── Information provided

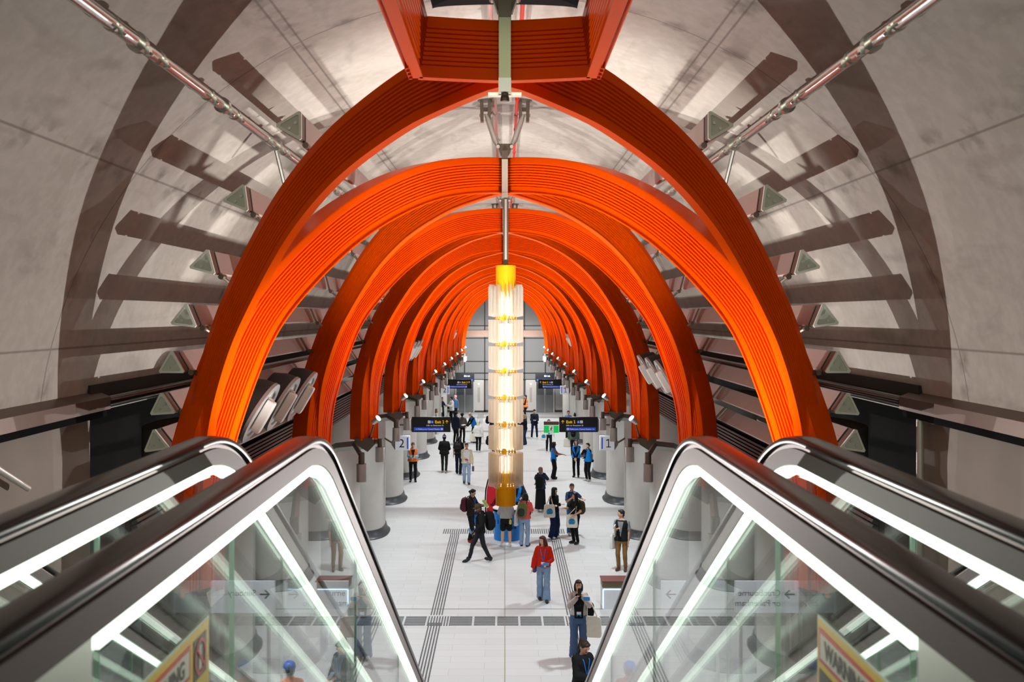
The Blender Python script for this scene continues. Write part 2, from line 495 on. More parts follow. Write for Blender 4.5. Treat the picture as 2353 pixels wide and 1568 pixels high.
def limb(kind, sx, yk):
    P = resample(PD if kind == 'dark' else PO, 60)
    q = math.sqrt(1 + SL * SL); dy = SL if kind == 'dark' else -SL
    sec = section(kind); rings = []
    for i, (x, z) in enumerate(P):
        a, b = P[max(i - 1, 0)], P[min(i + 1, len(P) - 1)]
        th, tz = (b[0] - a[0]) * q, b[1] - a[1]
        if i == 0: tz = 0
        l = math.hypot(th, tz); th /= l; tz /= l
        nh, nz = -tz, th                       # outward in the limb's plane
        nv = Vector((SL, -1, 0)).normalized() if kind == 'dark' else Vector((-SL, -1, 0)).normalized()
        base = Vector((x, yk + dy * x, H0 + z))
        out = Vector((nh / q, dy * nh / q, nz))
        rg = []
        for r, t in sec:
            p = base + out * r + nv * t
            # mitre the two halves at the crown
            if p.x < 0.035: p = p - Vector((1, dy, 0)) * (p.x - 0.035)
            rg.append(Vector((sx * p.x, p.y, p.z)))
        rings.append(rg)
    b = MB(); b.ring_tube(rings); return b

def arches(N=11):
    protos = {}
    for n in range(1, N + 1):
        for kind in ('dark', 'orange'):
            yk = (6.70 if kind == 'dark' else 12.60) + 5.95 * (n - 1)
            pos = ORD[n - 1]
            if kind == 'dark': lab = 'ribbed red-orange arch leaning towards the escalators, %s of its kind along the platform' % pos
            else: lab = 'ribbed bright orange arch leaning away from the escalators, %s of its kind along the platform' % pos
            loc = (0, YF(n), z_(-2.65))
            if kind not in protos:
                t = thing('arch', lab, 'arch', loc, 'orange arches under the vault')
                for s in (-1, 1): limb(kind, s, yk).build('limb', ORANGE, t, smooth=True)
                if kind == 'dark':
                    for s in (-1, 1):
                        x = s * 3.05
                        MB().prism([(x - .2, YF(1) - .12, z_(-2.66)), (x + .2, YF(1) - .12, z_(-2.66)), (x + .24, YF(1) - .12, z_(-2.80)), (x + .1, YF(1) - .12, z_(-2.95)), (x - .14, YF(1) - .12, z_(-2.80))], (0, .5, 0)).build('foot_shoe', DSTEEL, t)
                        MB().tube([(x + s * .05, YF(1) + .1, z_(-2.82)), (x + s * .6, YF(1) + .1, z_(-2.88)), (s * 4.1, YF(1) + .05, z_(-3.15))], [.1, .1, .13], 4).build('support_bracket', mat('bracket_grey', srgb(150, 146, 140), .45, .6, .08), t)
                else:
                    b = MB().box((0, yk - .10, z_(1.72)), (.075, .08, .46)).box((0, yk - .11, z_(1.50)), (.075, .09, .05))
                    b.build('crown_block', BRIGHT, t)
                    MB().box((0, yk - .08, z_(2.0)), (.08, .1, .12)).build('crown_cap', DSTEEL, t)
                protos[kind] = t
            else:
                t = copy_tree(protos[kind]); t.location = loc; t['label'] = lab

def crown_frame():
    yk = 6.70
    t = thing('hatch_frame', 'ribbed red-orange box frame at the crown above the escalators', 'frame', (0, yk, z_(1.5)))
    sec = section('dark')
    for s in (-1, 1):
        # front panel: from the crown outwards, bowed
        rings = []
        for i in range(13):
            x = .03 + .525 * i / 12
            y = yk - .12 - .10 * (x / .57) ** 1.3
            z = 1.545
            nv = Vector((-.15 - .25 * x, -1, 0)).normalized()
            rings.append([Vector((s * (x * (1 - .1 * r / W_) + nv.x * tt), y + nv.y * tt, H0 + z + (r * .9))) for r, tt in sec])
        MB().ring_tube(rings).build('end_panel', ORANGE, t, smooth=True)
        rings = []
        for i in range(10):
            y = yk - .2 - 2.6 * i / 9
            rings.append([Vector((s * (.555 - .055 * r / W_ - max(tt, -.05)), y, H0 + 1.545 + r * .9)) for r, tt in sec])
        b = MB().ring_tube(rings)
        b.build('side_beam', ORANGE, t, smooth=True)
        MB().box((s * .622, yk - 1.5, H0 + 1.565), (.008, 2.6, .05)).build('side_lip', ORANGE, t)
        for k in range(4): MB().cyl((s * .61, yk - .24 - k * .09, H0 + 1.53), (s * .61, yk - .24 - k * .09, H0 + 1.575), .012, 8).build('bolt', ORANGE, t)
    MB().box((0, yk - .17, z_(1.74)), (.078, .09, .40)).build('crown_block', mat('pale_green_steel', srgb(176, 178, 150), .4, .6, .05), t)
    MB().box((0, yk - .15, z_(2.0)), (.085, .11, .14)).build('crown_cap', DSTEEL, t)
    MB().box((0, yk - .17, z_(1.50)), (.082, .10, .09)).build('crown_foot', STEEL, t)
    MB().box((0, yk - .1, z_(1.46)), (.22, .06, .02)).build('tie_plate', BRIGHT, t)
    MB().lathe([(.022, z_(1.40)), (.03, z_(1.40)), (.03, z_(1.42)), (.024, z_(1.44)), (.024, z_(1.475))], (0, yk - .17, 0), 16).build('socket', DSTEEL, t)
    # closed black panel above it
    rings = []
    for y in (3.6, 7.1):
        rings.append([Vector((.515 * math.sin(a), y, z_(2.215) - .03 + .03 * math.cos(a))) for a in [(-1 + 2 * i / 16) * PI / 2 for i in range(17)]] +
                     [Vector((.515, y, z_(2.34))), Vector((-.515, y, z_(2.34)))])
    o = MB().ring_tube(rings).build('access_panel', BLACK, org=(0, 5.3, z_(2.25)))
    tag(o, 'black curved panel hanging under the vault above the crown frame', 'panel')

def struts(N=6):
    proto = None
    for k in range(0, N):
        yk = 6.70 + 5.95 * k
        lab = 'bronze V-shaped hanger bracing the %s crown joint to the vault' % ORD[k]
        loc = (0, yk, z_(2.0))
        if proto is None:
            t = thing('crown_hanger', lab, 'bracket', loc, 'V-shaped crown hangers')
            MB().prism([(-.05, yk - .1, z_(2.02)), (.05, yk - .1, z_(2.02)), (.10, yk - .1, z_(2.16)), (-.10, yk - .1, z_(2.16))], (0, .1, 0)).build('gusset', DSTEEL, t)
            for s in (-1, 1):
                MB().tube([(s * .08, yk - .06, z_(2.13)), (s * .12, yk - .04, z_(2.2)), (s * .2, yk, z_(2.44)), (s * .235, yk + .02, z_(2.55))], [.022, .036, .036, .022], 12).build('rod', STEEL, t, smooth=True)
                b = MB()
                for e in (-.05, .05): b.prism([(s * .245 + e - .022, yk, z_(2.73)), (s * .245 + e + .022, yk, z_(2.73)), (s * .245 + e * .9 + .02, yk, z_(2.46)), (s * .245 + e * .9 - .02, yk, z_(2.46))], (0, .10, 0))
                b.box((s * .245, yk + .045, z_(2.62)), (.07, .03, .05))
                b.disc((s * .245, yk + .045, z_(2.725)), (0, 0, 1), .10, 20, .02)
                cl = b.build('clevis', DSTEEL, t)
                MB().cyl((s * .245 - .08, yk + .03, z_(2.54)), (s * .245 + .08, yk + .03, z_(2.54)), .02, 10).build('pin', STEEL, cl)
                MB().cyl((s * .085, yk - .13, z_(2.12)), (s * .085, yk, z_(2.12)), .022, 10).build('pin', STEEL, t)
            proto = t
        else:
            t = copy_tree(proto); t.location = loc; t['label'] = lab

# ------------------------------------------------------------------ wall baffles
ROWS = [(1.805, 1.61, 8.45), (2.40, 1.047, 8.95), (2.813, .48, 9.30), (3.076, -.03, 9.55), (3.25, -.49, 9.70), (3.375, -.904, 9.80), (3.46, -1.27, 9.86), (3.52, -1.62, 9.9)]
def baffles(bays=5):
    for s in (-1, 1):
        for i, (x, zr, y0) in enumerate(ROWS):
            an = R(60 - 30 * min(i, 4) / 4 - 4 * max(i - 4, 0))
            rad = .150
            vs = [(x + rad * math.cos(an + R(60 + 120 * k)), zr + rad * math.sin(an + R(60 + 120 * k))) for k in range(3)]
            # rounded-off triangle corners
            poly = []
            for k in range(3):
                p, c, q = vs[k - 1], vs[k], vs[(k + 1) % 3]
                for o in (p, q):
                    l = math.dist(o, c); f = .022 / l
                    poly.append((c[0] + (o[0] - c[0]) * f, c[1] + (o[1] - c[1]) * f))
            proto = None
            for bay in range(bays):
                lab = 'triangular grey wall baffle, %s, %s row down, starting at arch pair %s' % (side(s), ORD[i], ['one', 'two', 'three', 'four', 'five', 'six'][bay])
                loc = (s * x, y0 + 5.95 * bay, z_(zr))
                if proto is None:
                    t = thing('wall_baffle', lab, 'baffle', loc, 'triangular wall baffles')
                    P = lambda y, sc=1.0: [Vector((s * (x + (a - x) * sc), y, H0 + zr + (b - zr) * sc)) for a, b in poly]
                    MB().ring_tube([P(y0 + .03), P(y0 + .16)]).build('end_block', BROWN, t)
                    MB().ring_tube([P(y0 + .21), P(y0 + 5.85)]).build('long_body', BAFFLE, t)
                    MB().ring_tube([P(y0 + .16, .9), P(y0 + .21, .9)]).build('shadow_gap', BLACK, t)
                    # cap plate: raised rim and sunk field
                    b = MB(); a_, b_ = P(y0, 1.03), P(y0, .76); c_, d_ = P(y0 + .03, 1.03), P(y0 + .018, .76)
                    n = len(a_); vs2 = a_ + b_ + c_ + d_; fs = []
                    for j in range(n):
                        k = (j + 1) % n
                        fs += [(j, k, n + k, n + j), (2 * n + j, 2 * n + k, k, j), (n + j, n + k, 3 * n + k, 3 * n + j)]
                    rim = b.add(vs2, fs).build('cap_rim', BAFFLE_CAP, t)
                    MB().ring_tube([P(y0 + .016, .78), P(y0 + .022, .78)]).build('cap_field', BAFFLE_IN, rim)
                    for e in (-.026, .026):
                        MB().cyl((s * (x + e), y0 + .002, H0 + zr - e * .9), (s * (x + e), y0 + .02, H0 + zr - e * .9), .013, 12).build('bolt', STEEL, rim)
                    # strut tying it back to the arch
                    iv = min(vs, key=lambda v: math.hypot(v[0], v[1] + 1.27))
                    dx, dz = iv[0] - x, iv[1] - zr
                    MB().tube([(s * iv[0], y0 + .2, H0 + iv[1]), (s * (iv[0] + dx * .75), y0 + .28, H0 + iv[1] + dz * .75)], .016, 6).cyl((s * (iv[0] + dx * .1), y0 + .15, H0 + iv[1] + dz * .1), (s * (iv[0] + dx * .1), y0 + .27, H0 + iv[1] + dz * .1), .028, 8).build('strut', DSTEEL, t)
                    proto = t
                else:
                    t = copy_tree(proto); t.location = loc; t['label'] = lab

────

• [Exercise objective]: Gather up the lines that contain the word "from".

• [Answer for the task]:
The Blender Python script for this scene continues. Write part 2, from line 495 on. More parts follow. Write for Blender 4.5. Treat the picture as 2353 pixels wide and 1568 pixels high.
            else: lab = 'ribbed bright orange arch leaning away from the escalators, %s of its kind along the platform' % pos
        # front panel: from the crown outwards, bowed